In the wake of England’s disastrous campaign at Euro 1988, it was clear that changes were necessary. Paul Davis had received a call-up to the squad and was set to win his
first cap in October of 1988. In a game against Southampton, he’d received particularly close attention from Southampton midfielder Glenn Cockerill. Cockerill had committed a series of fouls and late challenges on Davis, who had asked the referee for more protection, but no action had been taken against Cockerill. When Cockerill stamped on him, the normally mild-mannered Davis exacted revenge. Davis had been an excellent all-round sportsman in his youth, and his response demonstrated that had he taken up boxing, there’s a good chance he would have been a decent pugilist. Davis floored Cockerill with an impeccable left hook and in the process broke Cockerill’s jaw. The incident wasn’t seen by the referee or the other officials, but was captured by TV cameras and Davis was charged by the FA. He was advised by Arsenal officials not to say anything in the lead-up to his FA hearing and rumours circulated in the media that Cockerill had racially abused him. This hadn’t been the case, but Davis’s silence on the matter exacerbated the situation. Had his punch been seen by the referee and he had been sent off in the game, he would have received a far more lenient sanction. A new ITV deal to show football matches meant that the broadcaster was keen to show off their new product and had displayed Davis’s punch several times and in super-slow motion.

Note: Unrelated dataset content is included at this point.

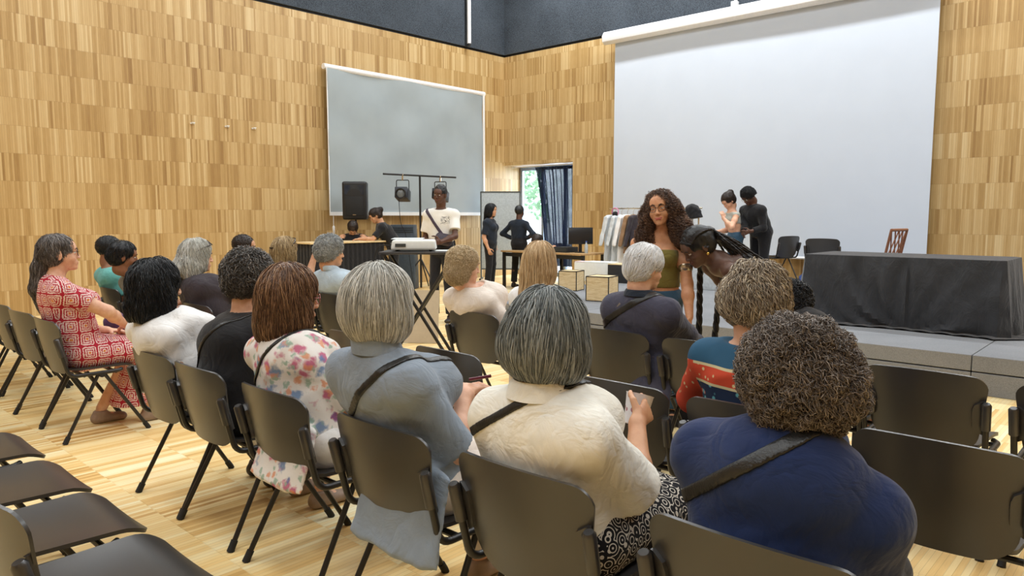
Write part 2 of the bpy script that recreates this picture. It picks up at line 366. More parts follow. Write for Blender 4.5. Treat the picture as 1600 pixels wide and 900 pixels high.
# ================================================================== CHAIRS
t = NT('black_plastic'); n = t.noise(t.tc(), 500, 2)
t.bump(n, .10, .001)
M_pl = t.set(t.ramp(t.noise(t.tc(), 6, 3), [(.3, srgb(42, 41, 41)), (.7, srgb(48, 46, 45))]), .33, 0, .85)
M_fr = plain('black_powder_coat', srgb(30, 29, 29), .38, .0, .5, var=.1)
M_ft = plain('black_rubber', srgb(26, 25, 25), .7)
def wprof(t_, W0, W1, rt, rb, H):
    """half width at height t_ in [0,H]: bottom W0, top W1, corner radii"""
    w_ = W0+(W1-W0)*min(1, t_/H*1.15)
    if t_ > H-rt: d = t_-(H-rt); w_ = w_-rt+math.sqrt(max(0, rt*rt-d*d))
    if t_ < rb: d = rb-t_; w_ = w_-rb+math.sqrt(max(0, rb*rb-d*d))
    return w_
def make_chair():
    root = thing('chair', 'x', 'chair')
    H = .365; G = []
    ts = [H*(1-math.cos(PI*i/22))/2 for i in range(23)]
    for t_ in ts:
        w_ = wprof(t_, .200, .243, .055, .095, H); row = []
        for j in range(25):
            u = -1+2*j/24; x = u*w_; k = t_/H
            y = -.203-.078*k**1.2+.045*(x/.24)**2-.012*math.sin(k*PI)
            z = .430+t_*(.985)-.014*(x/.24)**2*k
            row.append(Vector((x, y, z)))
        G.append(row)
    build('backrest', sheet(NB(), G, .009), M_pl, root, bevel=.0)
    G = []
    for i in range(23):
        v = (1-math.cos(PI*i/22))/2; yy = -.19+.42*v; row = []
        w_ = wprof(v*.42, .20, .225, .05, .07, .42)
        for j in range(21):
            u = -1+2*j/20; x = u*w_
            z = .452-.010*math.sin(v*PI)*(1-u*u)-.035*max(0, (v-.78)/.22)**2+.012*max(0, (.15-v)/.15)**2+.006*u*u
            row.append(Vector((x, yy, z)))
        G.append(row)
    build('seat', sheet(NB(), G, .013), M_pl, root)
    for s in (-1, 1):
        up = round_path([(s*.215, .13, .428), (s*.238, .10, .425), (s*.238, -.19, .425), (s*.243, -.250, .660)], .05)
        f = build('upright', tube(NB(), up, .0125, 10), M_fr, root)
        sl = tube(NB(), [(s*.2405, -.226, .560), (s*.2435, -.252, .668), (s*.2435, -.255, .676)], [.019, .019, .013], 12)
        build('plastic_sleeve', sl, M_pl, f)
        bm = NB(); G2 = []
        for i in range(9):
            a = i/8; z = .530+.150*a; wd = .045*math.sqrt(max(0.04, 1-(2*a-1)**4))
            row = []
            for j in range(5):
                x = .234-wd*j/4; k = (z-.430)/H
                y = -.203-.078*k**1.2+.045*(x/.24)**2-.012*math.sin(k*PI)-.010
                row.append(Vector((s*x, y, z)))
            G2.append(row)
        build('side_bracket', sheet(bm, G2, .016), M_pl, root, bevel=0)
        for e, y1 in ((1, .255), (-1, -.225)):
            lg = build('leg', tube(NB(), [(s*.228, e*.015, .420), (s*.250, y1, .03)], .0115, 10), M_fr, root)
            dv = Vector((s*.022, y1-e*.015, -.39)).normalized(); p0 = Vector((s*.250, y1, .03))
            build('rubber_foot', tube(NB(), [p0-dv*.016, p0+dv*.02, Vector((s*.2515, y1+e*.015, 0.0))], [.0155, .016, .0175], 10), M_ft, lg)
        bm = NB(); lathe(bm, [(.008, -.012), (.02, -.01), (.02, .01), (.008, .012)], (s*.238, 0, .415), 12, Matrix.Rotation(PI/2, 3, 'Y'))
        build('hinge_knob', bm, M_ft, root)
    bm = NB(); tube(bm, [(-.23, .09, .418), (.23, .09, .418)], .0115, 8); tube(bm, [(-.23, -.10, .418), (.23, -.10, .418)], .0115, 8)
    build('crossbar', bm, M_fr, root)
    return root
CH0 = make_chair(); _cu = [0]
def chair(x, y, label, group, rz=0, z=0):
    o = CH0 if _cu[0] == 0 else copy_tree(CH0); _cu[0] += 1
    o.location = (x, y, z); o.rotation_euler = (0, 0, rz); o['label'] = label; o['group'] = group; return o
YA, YBR, YC, YD = 1.66, 2.68, 3.76, .665
ga, gb, gc, gd = 'chairs of the back audience row', 'chairs of the middle audience row', 'chairs of the front audience row', 'empty chairs of the row nearest the camera'
for x, lb in [(-5.42, 'black chair on which the woman in the red dress sits'),
              (-3.73, 'black chair of the woman with black hair and white top'),
              (-3.22, 'black chair of the woman in the black dress with curly grey hair'),
              (-2.58, 'black chair of the woman in the floral blouse'),
              (-1.90, 'black chair of the woman in the blue-grey shirt'),
              (-1.285, 'black chair of the woman in the white blouse'),
              (-.64, 'black chair behind the woman in the navy blazer, cut by the lower edge')]:
    chair(x, YA, lb, ga)
chair(-6.0, YA, 'empty black chair just left of the woman in the red dress', ga, R(4))
chair(-6.62, YA+.02, 'second empty chair left of the woman in red, cut by the left edge', ga, R(2))
for k, x in enumerate((-7.2, -7.75, -8.3, -8.85)):
    chair(x, YA+.05+.04*k, ['third', 'fourth', 'fifth', 'sixth'][k]+' empty chair to the left of the woman in red, its seat showing', ga, R(2))
for x, lb in [(-7.30, 'black chair of the woman in the turquoise top'), (-6.72, 'black chair of the woman in the brown patterned top'),
              (-5.50, 'dark chair back behind the woman with long white hair'),
              (-3.50, 'brownish-looking empty chair back between the floral blouse and the silver bob'),
              (-2.70, 'empty black chair back right of the silver bob, below the beige woman'),
              (-1.68, 'empty black chair in front of the white blouse woman, behind the jacket man'),
              (-1.12, 'black chair of the woman in the teal patterned top'),
              (-.52, 'large empty black chair back to the right of the navy blazer woman')]:
    chair(x, YBR, lb, gb)
for x, lb in [(-7.0, 'chair of the dark-haired man by the wooden wall'), (-6.1, 'chair of the blonde woman with a hair clip'), (-5.38, 'chair of the man with grey curly hair'),
              (-3.62, 'black chair of the woman with short blonde curls'), (-3.08, 'black chair of the woman with long straight blonde hair'),
              (-2.45, 'black chair of the white-haired man in the dark jacket'), (-1.88, 'empty black chair to the right of the jacket man'),
              (-1.32, 'black chair mostly hidden behind the frizzy-haired woman, only its seat and side showing'),
              (-.82, 'empty black chair in front of the grey stage, above the large chair back'),
              (-.24, 'black chair cut by the right edge of the photo')]:
    chair(x, YC, lb, gc)
for x, lb in [(-3.72, 'empty chair at the left edge, farthest seat of the nearest row'), (-3.15, 'empty chair, second farthest seat of the nearest row'),
              (-2.64, 'empty chair in the nearest row whose backrest shows at the lower left corner'), (-2.13, 'empty chair with its seat cut by the bottom edge at lower left')]:
    chair(x, YD, lb, gd)
for x, y, rz, lb in [(-5.10, 12.1, R(70), 'black chair on the stage turned sideways, by the couple'), (-4.02, 11.3, R(6), 'black chair on the stage with its back to the room, left of the draped table')]:
    chair(x, y, lb, 'chairs on the stage', rz, STZ)
# ================================================================== PEOPLE: distance-field bodies meshed with surface nets
f32 = np.float32
def V3(*a): return np.array(a if len(a) > 1 else a[0], dtype=float)
def nrm(v): v = np.asarray(v, float); return v/(np.linalg.norm(v)+1e-12)
def rotm(yaw=0, pitch=0, roll=0):
    """yaw about Z (left +), pitch: nod down +, roll: tilt to the right +"""
    cy, sy, cp, sp, cr, sr = math.cos(yaw), math.sin(yaw), math.cos(-pitch), math.sin(-pitch), math.cos(roll), math.sin(roll)
    Z = np.array([[cy, -sy, 0], [sy, cy, 0], [0, 0, 1]]); X = np.array([[1, 0, 0], [0, cp, -sp], [0, sp, cp]]); Y = np.array([[cr, 0, sr], [0, 1, 0], [-sr, 0, cr]])
    return Z @ X @ Y
def cap(a, b, ra, rb=None, side=None, k=.03, cut=None):
    return dict(a=V3(a), b=V3(b), ra=ra, rb=rb if rb is not None else ra, side=side, k=k, cut=cut)
def ell(c, r, Rm=None, k=.03):
    return dict(c=V3(c), r=V3(r), R=Rm, k=k)
def xf(prims, Rm, T):
    out = []
    for p in prims:
        q = dict(p)
        if 'c' in p: q['c'] = Rm @ p['c']+T; q['R'] = Rm if p['R'] is None else Rm @ p['R']
        else:
            q['a'] = Rm @ p['a']+T; q['b'] = Rm @ p['b']+T; q['side'] = Rm @ V3(p['side'] if p['side'] is not None else (1, 0, 0))
            if p['cut'] is not None: q['cut'] = (Rm @ V3(p['cut'][0])+T, Rm @ V3(p['cut'][1]))
        out.append(q)
    return out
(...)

The subsequent media hype around the incident had contrived to significantly raise the profile of Davis’s action, and meant that the FA was under considerable pressure to make an example of him. He was served with a nine-match ban – at that time, the longest in the history of English football – and he received a £3,000 fine, a substantial amount for a footballer in 1988. Davis was removed from the England squad and lost the opportunity to represent his country. He would never gain an England cap.